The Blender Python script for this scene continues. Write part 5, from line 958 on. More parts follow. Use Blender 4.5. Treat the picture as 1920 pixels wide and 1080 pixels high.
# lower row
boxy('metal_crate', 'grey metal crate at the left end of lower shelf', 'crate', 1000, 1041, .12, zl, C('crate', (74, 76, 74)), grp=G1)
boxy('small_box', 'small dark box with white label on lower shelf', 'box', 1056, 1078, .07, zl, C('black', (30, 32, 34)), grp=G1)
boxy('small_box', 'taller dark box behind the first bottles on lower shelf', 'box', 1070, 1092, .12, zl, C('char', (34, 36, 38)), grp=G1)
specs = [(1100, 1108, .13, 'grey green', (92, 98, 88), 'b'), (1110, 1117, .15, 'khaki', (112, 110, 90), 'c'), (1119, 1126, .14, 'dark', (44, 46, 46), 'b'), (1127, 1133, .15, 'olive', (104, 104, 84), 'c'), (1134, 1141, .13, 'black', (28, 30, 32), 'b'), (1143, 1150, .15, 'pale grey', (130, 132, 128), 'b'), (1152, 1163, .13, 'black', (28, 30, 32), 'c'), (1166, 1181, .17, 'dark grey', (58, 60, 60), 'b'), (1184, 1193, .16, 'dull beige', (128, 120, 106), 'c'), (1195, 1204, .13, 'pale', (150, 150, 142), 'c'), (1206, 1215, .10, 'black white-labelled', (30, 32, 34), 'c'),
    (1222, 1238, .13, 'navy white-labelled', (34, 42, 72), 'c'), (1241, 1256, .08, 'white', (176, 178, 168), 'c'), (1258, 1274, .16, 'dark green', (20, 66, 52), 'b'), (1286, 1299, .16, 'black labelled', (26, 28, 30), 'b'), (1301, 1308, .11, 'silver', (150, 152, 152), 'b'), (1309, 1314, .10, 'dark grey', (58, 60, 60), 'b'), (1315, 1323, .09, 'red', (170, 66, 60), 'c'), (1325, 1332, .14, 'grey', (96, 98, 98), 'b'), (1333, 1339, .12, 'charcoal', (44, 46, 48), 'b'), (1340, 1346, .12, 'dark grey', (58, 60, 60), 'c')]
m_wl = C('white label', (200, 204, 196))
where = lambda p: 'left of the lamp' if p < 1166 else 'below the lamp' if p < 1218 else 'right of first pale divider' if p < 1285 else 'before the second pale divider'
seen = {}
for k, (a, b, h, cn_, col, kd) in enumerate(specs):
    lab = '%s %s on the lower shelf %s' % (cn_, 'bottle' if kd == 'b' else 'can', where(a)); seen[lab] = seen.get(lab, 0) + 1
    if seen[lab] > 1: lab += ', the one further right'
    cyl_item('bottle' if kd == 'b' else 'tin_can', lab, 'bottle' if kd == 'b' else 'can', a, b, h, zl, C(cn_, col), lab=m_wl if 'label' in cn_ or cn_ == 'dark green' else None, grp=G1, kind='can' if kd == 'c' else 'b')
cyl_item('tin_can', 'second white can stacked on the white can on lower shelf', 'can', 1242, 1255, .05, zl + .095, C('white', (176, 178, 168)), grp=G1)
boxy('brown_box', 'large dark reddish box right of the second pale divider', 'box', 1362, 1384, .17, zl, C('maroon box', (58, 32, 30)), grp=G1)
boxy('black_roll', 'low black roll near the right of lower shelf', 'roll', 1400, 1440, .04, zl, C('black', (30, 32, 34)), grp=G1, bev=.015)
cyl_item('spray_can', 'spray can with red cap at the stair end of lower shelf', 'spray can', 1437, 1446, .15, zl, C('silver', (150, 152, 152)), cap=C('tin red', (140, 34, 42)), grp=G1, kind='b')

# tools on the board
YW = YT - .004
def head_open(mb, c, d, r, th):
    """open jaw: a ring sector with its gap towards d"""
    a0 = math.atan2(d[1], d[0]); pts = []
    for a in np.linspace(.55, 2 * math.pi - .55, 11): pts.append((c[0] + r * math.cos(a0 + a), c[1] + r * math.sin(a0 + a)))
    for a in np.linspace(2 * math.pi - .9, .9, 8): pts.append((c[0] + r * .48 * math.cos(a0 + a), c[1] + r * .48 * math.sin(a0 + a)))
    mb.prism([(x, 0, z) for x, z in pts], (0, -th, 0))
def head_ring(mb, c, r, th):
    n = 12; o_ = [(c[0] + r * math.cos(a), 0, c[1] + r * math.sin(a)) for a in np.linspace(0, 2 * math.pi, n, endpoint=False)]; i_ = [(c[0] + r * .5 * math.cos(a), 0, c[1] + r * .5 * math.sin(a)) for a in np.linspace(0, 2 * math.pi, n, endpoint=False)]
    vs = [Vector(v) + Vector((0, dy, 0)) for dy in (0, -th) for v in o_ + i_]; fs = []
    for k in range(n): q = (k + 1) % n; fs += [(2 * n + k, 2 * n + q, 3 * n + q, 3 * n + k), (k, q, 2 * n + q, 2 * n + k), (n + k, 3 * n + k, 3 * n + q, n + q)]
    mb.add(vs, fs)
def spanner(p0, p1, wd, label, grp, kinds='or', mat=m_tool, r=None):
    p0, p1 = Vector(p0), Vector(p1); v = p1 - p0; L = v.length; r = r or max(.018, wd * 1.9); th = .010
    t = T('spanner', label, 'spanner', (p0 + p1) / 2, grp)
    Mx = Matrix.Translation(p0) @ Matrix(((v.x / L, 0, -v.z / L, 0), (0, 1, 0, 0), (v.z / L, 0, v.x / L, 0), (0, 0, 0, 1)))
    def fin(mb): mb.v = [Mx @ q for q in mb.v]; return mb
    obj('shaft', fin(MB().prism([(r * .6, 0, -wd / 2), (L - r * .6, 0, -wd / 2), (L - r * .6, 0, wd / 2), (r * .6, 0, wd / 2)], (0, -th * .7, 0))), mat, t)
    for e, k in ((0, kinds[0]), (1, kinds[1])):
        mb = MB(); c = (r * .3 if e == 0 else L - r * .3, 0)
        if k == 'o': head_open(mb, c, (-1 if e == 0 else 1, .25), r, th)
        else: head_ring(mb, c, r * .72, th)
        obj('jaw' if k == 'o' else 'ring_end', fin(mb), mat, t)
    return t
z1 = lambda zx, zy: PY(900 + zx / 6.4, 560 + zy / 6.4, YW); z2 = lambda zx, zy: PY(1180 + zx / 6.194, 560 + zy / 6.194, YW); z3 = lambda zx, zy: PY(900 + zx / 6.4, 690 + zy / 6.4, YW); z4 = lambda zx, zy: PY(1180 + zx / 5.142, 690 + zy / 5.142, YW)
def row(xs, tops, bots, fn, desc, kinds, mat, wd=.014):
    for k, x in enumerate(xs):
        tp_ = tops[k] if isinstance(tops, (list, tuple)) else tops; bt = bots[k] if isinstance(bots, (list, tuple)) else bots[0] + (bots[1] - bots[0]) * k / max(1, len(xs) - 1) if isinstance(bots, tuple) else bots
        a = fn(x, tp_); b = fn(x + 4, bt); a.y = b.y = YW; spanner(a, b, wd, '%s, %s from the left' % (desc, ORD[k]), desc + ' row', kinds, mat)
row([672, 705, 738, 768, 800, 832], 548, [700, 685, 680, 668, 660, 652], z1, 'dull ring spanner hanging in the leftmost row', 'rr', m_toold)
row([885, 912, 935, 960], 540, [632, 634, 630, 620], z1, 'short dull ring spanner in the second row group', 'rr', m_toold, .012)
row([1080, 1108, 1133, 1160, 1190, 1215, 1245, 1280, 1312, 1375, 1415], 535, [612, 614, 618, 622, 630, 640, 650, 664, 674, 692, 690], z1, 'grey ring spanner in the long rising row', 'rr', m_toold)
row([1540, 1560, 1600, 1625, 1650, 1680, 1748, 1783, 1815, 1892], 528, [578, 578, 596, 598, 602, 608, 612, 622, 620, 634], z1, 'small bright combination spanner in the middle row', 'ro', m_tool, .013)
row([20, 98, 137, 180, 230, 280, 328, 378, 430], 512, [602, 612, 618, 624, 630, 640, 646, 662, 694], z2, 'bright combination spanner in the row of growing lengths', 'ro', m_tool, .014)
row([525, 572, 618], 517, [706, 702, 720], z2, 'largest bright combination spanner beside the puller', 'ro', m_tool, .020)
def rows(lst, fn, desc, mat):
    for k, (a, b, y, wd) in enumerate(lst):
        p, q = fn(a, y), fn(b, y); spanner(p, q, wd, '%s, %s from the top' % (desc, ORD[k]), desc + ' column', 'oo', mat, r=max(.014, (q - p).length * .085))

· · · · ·

◆ Short task
Write down every line of the data above that includes the string "from".

◆ Finished task
The Blender Python script for this scene continues. Write part 5, from line 958 on. More parts follow. Use Blender 4.5. Treat the picture as 1920 pixels wide and 1080 pixels high.
        a = fn(x, tp_); b = fn(x + 4, bt); a.y = b.y = YW; spanner(a, b, wd, '%s, %s from the left' % (desc, ORD[k]), desc + ' row', kinds, mat)
        p, q = fn(a, y), fn(b, y); spanner(p, q, wd, '%s, %s from the top' % (desc, ORD[k]), desc + ' column', 'oo', mat, r=max(.014, (q - p).length * .085))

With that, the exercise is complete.